Isn’t this precisely what happens over and over again in the Bible? They let trust die in their hearts and thus act from fear rather than from love. The story of Jonah is precisely this played out in miniature. They act with pusillanimous souls and nearly always meets with disasters: Cain fears he will not have enough so he offers something less than his best and it drives him to envy, Abraham fears sterility that God will not be faithful, Jacob fears the wrath of his brother, Moses fears the people, Aaron so desperately wants to be liked that he falls into idolatry, David at the end of his life fears battle and fears ill repute and becomes an adulterer and murderer. Good as they were they often forget to trust God.

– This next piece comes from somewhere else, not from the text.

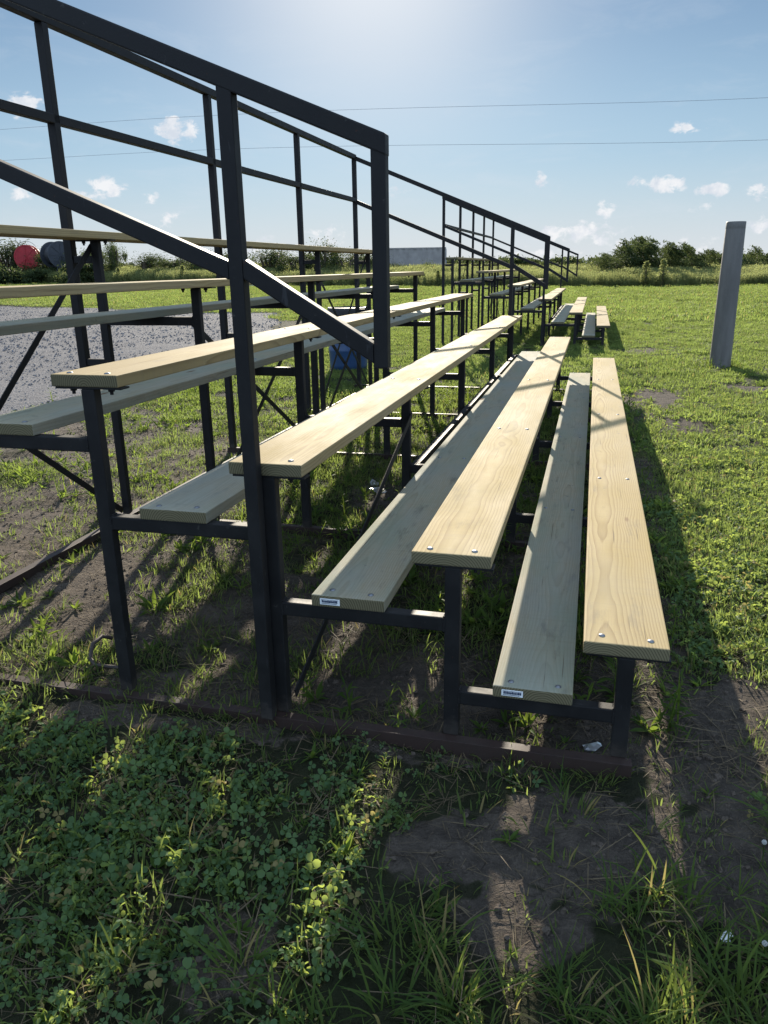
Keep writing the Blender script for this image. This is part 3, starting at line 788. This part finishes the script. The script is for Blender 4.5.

But this is our story as well friends; we fear things and we sin as well. Fearing loneliness and isolation – that God is not enough for us – many resign themselves to lust with themselves or others. Many become addicted to social media and to comparisons. Fearing dishonor before others many of us hide our faith. We fear we will not have enough and so we are not generous.
Fearing rather than trusting is at the heart of much of our sin.
Christ gives us the key to breaking the bonds of fear in the second command today, “Believe in the Good News.” He may as well say, believe in me, for he is the Good News.
The opposite of the fearful pusillanimous soul is the magnanimous soul – the soul who trusting in God sets out for true greatness. A greatness only possible when man and woman recognize they are loved completely by God.
Believing, which is the act of faith, is not so much assenting to a set of propositions, but rather trusting in a person. A person moves us to trust in a way a proposition never can. Christ tells us to believe in Him, to accept the Gospel – the Good news.
Trust like this is displayed prominently and profoundly praised in the Gospels. Whenever someone comes to him with an attitude of trust, Christ heals them or the ones they love.
For Christians magnanimity and humility are intimately connected with each other. We speak with a soul which praises the Lord for what he has done in us.
Consider the boldness of the Roman centurion and the leper.
Two different statuses and the both come and ask and trust. Both are praised for their trust. Domine non sum dignus, sed tantum dic verbo. The words of a Roman are repeated every time come to Mass.
The liturgy teaches us how to do this everything we are here: Here is the greatest type of magnanimity. We do not fear, we trust. Consider: To you therefore most merciful Father. That is a magnanimous statement. Lift up your hearts! We lift them up to the Lord. What greatness! At the saviours command and formed by Divine teaching.